Коробочка упала, постель разметалась по старым дорожкам, стекляшки от зайца рассыпались по полу…

– Остались от Зики уши и шарфик, – весело подытожила сестра.

Я горько плакала. Мама меня утешала, говорила, что попробует склеить зайчика. Однако было ясно, что реанимировать Зику не удастся. Я взяла тонкую тетрадку в клеточку и написала про Зику сказку. Начиналась она так: «Прошла зима. Наступило утро». Жизнеописание Зики велось потом лет восемь. Часть этого триллера сохранилась в школьных тетрадках с рисунками головастых зайцев в платьях.

Так стеклянный заяц определил мою судьбу – я начала писать. Сначала сериал про Зику, потом рассказы и повести, позже – романы. Обнародовать нетленное долго не решалась. Жуткая стеснительность и безумный клубок из комплексов и страхов держали сознание почти в полном параличе.

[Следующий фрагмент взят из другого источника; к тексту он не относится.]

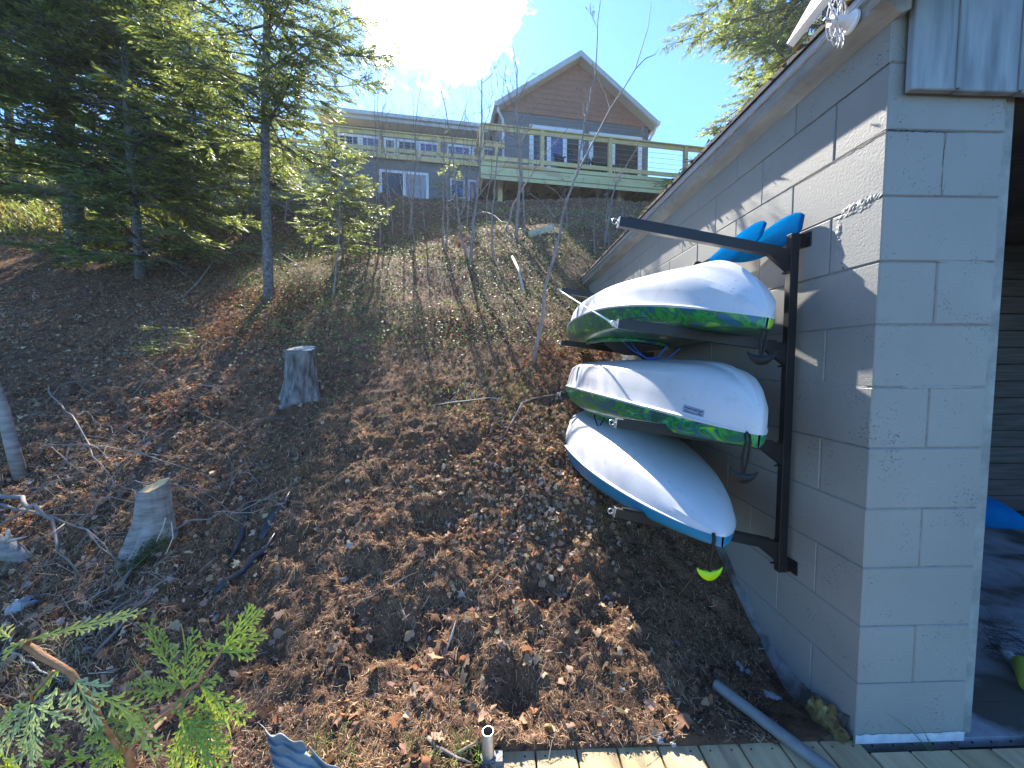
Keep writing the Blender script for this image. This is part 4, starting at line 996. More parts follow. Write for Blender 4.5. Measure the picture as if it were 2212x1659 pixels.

В возрасте пятнадцати лет – решилась. Проштудировав телефонный справочник, я сверилась с картой и выяснила, где находятся редакции газет. Аккуратным каллиграфическим почерком переписала в тетрадь рассказ и два стиха. Один стих был очень актуальным – посвящен какому-то мировому сборищу молодежи, уж не помню, что там было в восемьдесят шестом году, но и сейчас могу процитировать строчку из того поэтического шедевра: «Сей форум молодых сынов свободы…»

Несколько раз я отправлялась в путь и сходила с половины дистанции. Но однажды я все же сделала это. Вахтерша, взглянув на мои тощие до неприличия коленки, сказала:

– Печататься? Это тебе на седьмой этаж надо.

На седьмом располагалась «Вечерка», первая дверь налево – отдел литературы. За козырным столом, что у окна – завотделом, поэт. Тяжела судьба поэта из глубинки, что там говорить. Про свою судьбу, он, судя по глазам, уже все понял. К отрокам нежным, обуреваемым смутными желаньями, был настроен скептически. Взял в руки мою тонкую тетрадку, вздохнул глубоко и тяжко, вынул из ящика стола стандартный лист А4.

– Вот, – сказал. – Когда будешь ходить по редакциям, всегда пиши только на такой бумаге. Обязательно – с одной стороны.

И углубился в чтение. Я решила умереть сразу, на месте. А чтобы было не страшно, закрыла глаза. Так и сидела, крепко скрестив ножки под стулом, сжав тонкие пальчики в кулачки и закрыв глаза.

– Ладно, пусть полежит. Я посмотрю. – И он отправил мою тетрадку в большую вечную стопку бумаг. Такие стопки есть на столе у каждого, кто имеет дело со словоблудным производством. Они растут, жиреют, покрываются толстым слоем пыли. Оттуда пахнет мертвечиной. Это никогда не печатают.

Но у моего убогого рассказика оказалась добрая судьба. Он был опубликован в газете «Добрый вечер». Счастлива я была несказанно, до слез. Мои чувства поймет только тот, кто знает, что это значит – видеть свое слово напечатанным впервые. Я смотрела в газетный лист, который дрожал у меня в руках, и не верила своим глазам. В рубрике «Проба пера» украшенный витиеватым изображением оного (жалкая подделка под пушкинские рисунки!) был напечатан мой рассказ. Заголовка не помню, текст прошел практически без правки, объем – около 800 знаков. Счастья – полные штаны. Равноценного ощущения в жизни с тех пор не было.